Che se ne fa il mondo di due esseri
che non vedono il mondo?
Guardate i due felici:
se almeno dissimulassero un po’,
si fingessero depressi, confortando così gli amici!
Sentite come ridono – è un insulto.
In che lingua parlano – comprensibile
All’apparenza.
E tutte quelle loro cerimonie, smancerie,
quei bizzarri doveri reciproci che si inventano –
sembra un complotto contro l’umanità
Chi non conosce l’amore felice
dica pure che in nessun luogo esiste l’amore felice.
Con tale fede gli sarà più lieve vivere e morire.

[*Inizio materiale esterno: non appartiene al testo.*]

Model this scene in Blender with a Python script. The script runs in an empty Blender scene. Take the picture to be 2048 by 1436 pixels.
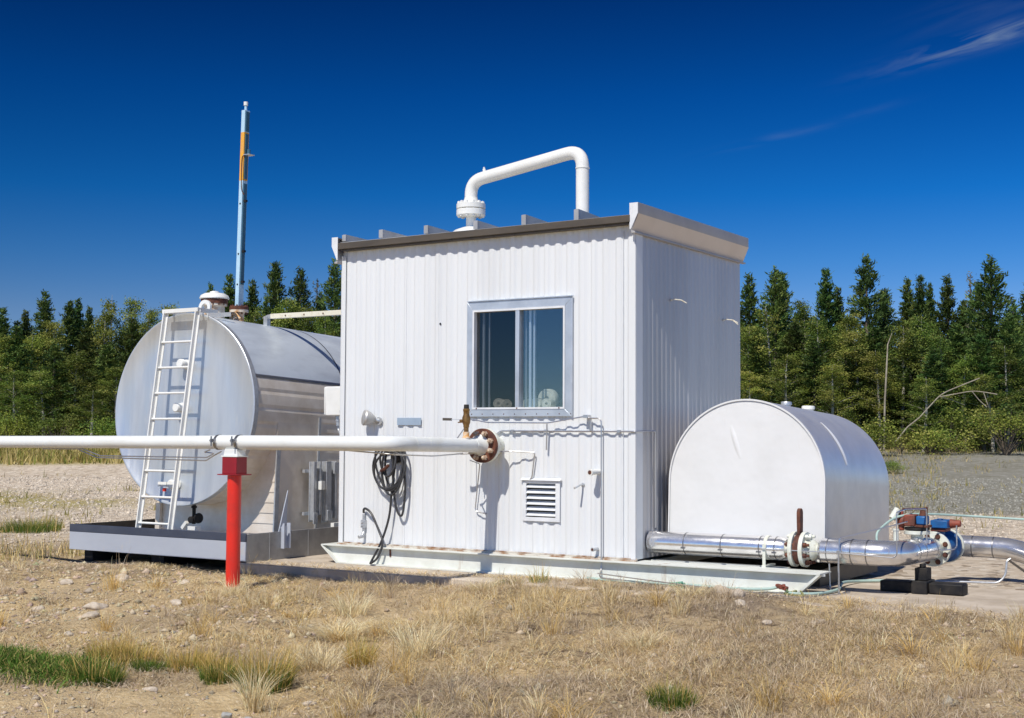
import bpy, bmesh, math, random
import numpy as np
from mathutils import Vector, Matrix

random.seed(7)
RNG = np.random.default_rng(11)
S = bpy.context.scene
COL = S.collection
R = math.radians

# ------------------------------------------------------------------ camera
CAM = np.array([5.885, -11.634, 1.452])
YAW, PITCH, ROLL, FOC = R(-32.04), R(3.233), R(0.28), 2705.4
fwd = np.array([math.sin(YAW)*math.cos(PITCH), math.cos(YAW)*math.cos(PITCH), math.sin(PITCH)])
rgt = np.array([math.cos(YAW), -math.sin(YAW), 0.0])
upv = np.cross(rgt, fwd)
rgt, upv = (math.cos(ROLL)*rgt + math.sin(ROLL)*upv, -math.sin(ROLL)*rgt + math.cos(ROLL)*upv)
cd = bpy.data.cameras.new('camera')
cam = bpy.data.objects.new('camera', cd)
COL.objects.link(cam)
m = Matrix.Identity(4)
for i in range(3):
    m[i][0], m[i][1], m[i][2], m[i][3] = rgt[i], upv[i], -fwd[i], CAM[i]
cam.matrix_world = m
cd.sensor_width = 36.0
cd.lens = 36.0*FOC/2048.0
cd.clip_start = 0.1
cd.clip_end = 3000.0
S.camera = cam

# ------------------------------------------------------------------ light
SUN_DIR = Vector((0.06, -1.0, 1.30)).normalized()       # towards the sun
SUN_EL = math.asin(SUN_DIR.z)
sd = bpy.data.lights.new('sun', 'SUN')
sd.energy = 4.5
sd.angle = R(0.53)
sd.color = (1.0, 0.95, 0.87)
sun = bpy.data.objects.new('sun', sd)
COL.objects.link(sun)
sun.rotation_euler = SUN_DIR.to_track_quat('Z', 'Y').to_euler()
sun.location = (0, -20, 30)

w = bpy.data.worlds.new('World')
S.world = w
w.use_nodes = True
nt = w.node_tree
nt.nodes.clear()
N = nt.nodes.new
Lk = nt.links.new
out = N('ShaderNodeOutputWorld')
bg = N('ShaderNodeBackground')
bg.inputs['Strength'].default_value = 0.10
sky = N('ShaderNodeTexSky')
sky.sky_type = 'NISHITA'
sky.sun_disc = False
sky.sun_elevation = SUN_EL
sky.sun_rotation = math.atan2(SUN_DIR.x, SUN_DIR.y)
sky.altitude = 2500
sky.air_density = 0.85
sky.dust_density = 0.15
sky.ozone_density = 3.0
gam = N('ShaderNodeGamma'); gam.inputs[1].default_value = SKYG = 1.35
hsv = N('ShaderNodeHueSaturation')
hsv.inputs['Hue'].default_value = 0.5
hsv.inputs['Saturation'].default_value = 1.12
hsv.inputs['Value'].default_value = 0.9
Lk(sky.outputs[0], gam.inputs[0])
Lk(gam.outputs[0], hsv.inputs['Color'])
# polarised look of the northern sky: deep blue up high, paler at the horizon
tcs = N('ShaderNodeTexCoord')
sxyz = N('ShaderNodeSeparateXYZ'); Lk(tcs.outputs['Generated'], sxyz.inputs[0])
rampn = N('ShaderNodeValToRGB'); el = rampn.color_ramp.elements
RS = [(0.0,(.44,.38,.38)),(.087,(.40,.36,.375)),(.127,(.22,.35,.41)),(.174,(.050,.32,.44)),(.245,(.010,.24,.39)),(.31,(.006,.155,.28)),(.45,(.010,.11,.22)),(1.0,(.05,.16,.28))]
el[0].position = 0.0; el[0].color = (*RS[0][1],1); el[1].position = 1.0; el[1].color = (*RS[-1][1],1)
for p_, c_ in RS[1:-1]:
    e_ = el.new(p_); e_.color = (*c_,1)
Lk(sxyz.outputs[2], rampn.inputs[0])
nd = N('ShaderNodeVectorMath'); nd.operation = 'DOT_PRODUCT'; nd.inputs[1].default_value = (-.40,.917,0)
Lk(tcs.outputs['Generated'], nd.inputs[0])
nm_ = N('ShaderNodeMapRange'); nm_.interpolation_type = 'SMOOTHSTEP'; nm_.inputs['From Min'].default_value = -.35; nm_.inputs['From Max'].default_value = .35
Lk(nd.outputs['Value'], nm_.inputs['Value'])
tm = N('ShaderNodeMixRGB'); tm.inputs['Color1'].default_value = (.62,.66,.70,1); Lk(nm_.outputs[0], tm.inputs['Fac']); Lk(rampn.outputs[0], tm.inputs['Color2'])
mulc = N('ShaderNodeMixRGB'); mulc.blend_type = 'MULTIPLY'; mulc.inputs['Fac'].default_value = 1.0
Lk(hsv.outputs[0], mulc.inputs['Color1']); Lk(tm.outputs[0], mulc.inputs['Color2'])
# the sky brightens a little towards the east
east = N('ShaderNodeVectorMath'); east.operation = 'DOT_PRODUCT'; east.inputs[1].default_value = tuple(float(q) for q in rgt); Lk(tcs.outputs['Generated'], east.inputs[0])
er = N('ShaderNodeMapRange'); er.inputs['From Min'].default_value = -.37; er.inputs['From Max'].default_value = .37; er.inputs['To Min'].default_value = .98; er.inputs['To Max'].default_value = 1.36
Lk(east.outputs['Value'], er.inputs['Value'])
ev = N('ShaderNodeVectorMath'); ev.operation = 'SCALE'; Lk(mulc.outputs[0], ev.inputs[0]); Lk(er.outputs[0], ev.inputs['Scale'])
# thin cirrus streaks: two directions in the sky, wind-drawn noise
tc = N('ShaderNodeTexCoord')
def vmath(op, a, b=None):
    n = N('ShaderNodeVectorMath'); n.operation = op
    if isinstance(a, (tuple, list)): n.inputs[0].default_value = a
    else: Lk(a, n.inputs[0])
    if b is not None:
        if isinstance(b, (tuple, list)): n.inputs[1].default_value = b
        else: Lk(b, n.inputs[1])
    return n.outputs['Value'] if op == 'DOT_PRODUCT' else n.outputs[0]
def smath(op, a, b=None, clamp=False):
    n = N('ShaderNodeMath'); n.operation = op; n.use_clamp = clamp
    for k, v in enumerate((a, b)):
        if v is None: continue
        if isinstance(v, (int, float)): n.inputs[k].default_value = v
        else: Lk(v, n.inputs[k])
    return n.outputs[0]
def skydir(px, py):
    d = fwd + rgt*(px-1024)/FOC - upv*(py-718)/FOC
    return d/np.linalg.norm(d)
def streak(p0, p1, wid, amount, seed):
    a, b = skydir(*p0), skydir(*p1)
    mid = (a+b)/2; mid /= np.linalg.norm(mid)
    al = b-a; ln = np.linalg.norm(al); al /= ln
    pe = np.cross(mid, al); pe /= np.linalg.norm(pe)
    u = smath('SUBTRACT', vmath('DOT_PRODUCT', tc.outputs['Generated'], tuple(al)), float(mid@al))
    v = smath('SUBTRACT', vmath('DOT_PRODUCT', tc.outputs['Generated'], tuple(pe)), float(mid@pe))
    cx = N('ShaderNodeCombineXYZ')
    Lk(smath('MULTIPLY', u, 16.0), cx.inputs[0]); Lk(smath('MULTIPLY', v, 110.0), cx.inputs[1])
    cx.inputs[2].default_value = seed
    no = N('ShaderNodeTexNoise'); no.inputs['Scale'].default_value = 1.0; no.inputs['Detail'].default_value = 6
    no.inputs['Distortion'].default_value = 0.8
    Lk(cx.outputs[0], no.inputs['Vector'])
    uu = smath('DIVIDE', u, ln*0.55); vv = smath('DIVIDE', v, wid)
    r2 = smath('ADD', smath('MULTIPLY', uu, uu), smath('MULTIPLY', vv, vv))
    g = smath('EXPONENT', smath('MULTIPLY', r2, -1.2))
    front = smath('GREATER_THAN', vmath('DOT_PRODUCT', tc.outputs['Generated'], tuple(mid)), 0.0)
    n2 = smath('SUBTRACT', no.outputs['Fac'], 0.38, False)
    n2 = smath('MULTIPLY', n2, 2.4, True)
    return smath('MULTIPLY', smath('MULTIPLY', smath('MULTIPLY', g, n2), front), amount)
c = smath('ADD', streak((1815, 124), (2130, 30), 0.0062, 0.85, 1.0), streak((1440, 300), (1660, 250), 0.0030, 0.11, 4.0))
c = smath('ADD', c, streak((1640, 250), (1800, 205), 0.003, 0.05, 9.0))
c = smath('ADD', c, streak((1850, 60), (2150, -40), 0.016, 0.07, 14.0))
mix = N('ShaderNodeMixRGB')
mix.inputs['Color2'].default_value = (3.1, 4.0, 4.8, 1)
Lk(c, mix.inputs['Fac'])
Lk(ev.outputs[0], mix.inputs['Color1'])
Lk(mix.outputs[0], bg.inputs['Color'])
Lk(bg.outputs[0], out.inputs['Surface'])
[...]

Hanno incantato i presenti i versi letti nella doppia versione, così pieni di colore e perfetti, armoniosi come una composizione musicale. È affiorato anche il finissimo lavoro del traduttore Pietro Marchesani (professore di letteratura polacca all’Università di Genova), presente in sala, che a queste liriche si è dedicato con passione evidente e dichiarata. E sono apparsi irresistibili i versi sulla cipolla, (“il più bel ventre del mondo”), e sulla «cipollità», natura unica e irrepetibile, o quelli ispirati da un gatto offeso dalla morte di chi conviveva con lui; oppure le cascate di frasi futili e stupide colte in un funerale. Al tocco della sua leggerezza intellettuale ed espressiva, il mosaico di una quotidianità qualunque diventa materia poetica intrisa di fantasia e di gioia. Persino le emozioni più bieche, come l’odio - “sempre efficiente e in piena forma in questo secolo, in ogni istante pronto a nuovi compiti [...] cieco, ma con la vista acuta di un cecchino” - sono apparsi aspetti luminosi di un mondo reale investito di un incanto benefico.
Wislawa Szymborska non appare quasi mai nelle occasioni mondane e negli incontri letterari: la sua modestia, la semplicità e il riserbo la proteggono dalle insidie della popolarità. Ma la poetessa giunta dall’est europeo, che occupa un posto di rilievo assoluto nel panorama della lirica mondiale del Novecento, ha regalato con un eccezionale incontro una serata in cui le parole hanno sorriso rispecchiando un’esistenza vissuta a fondo nei suoi istanti, una vita amata, penetrata, osservata anche nelle espressioni più timide, una vita che lei con rispetto “saluta sempre per prima”.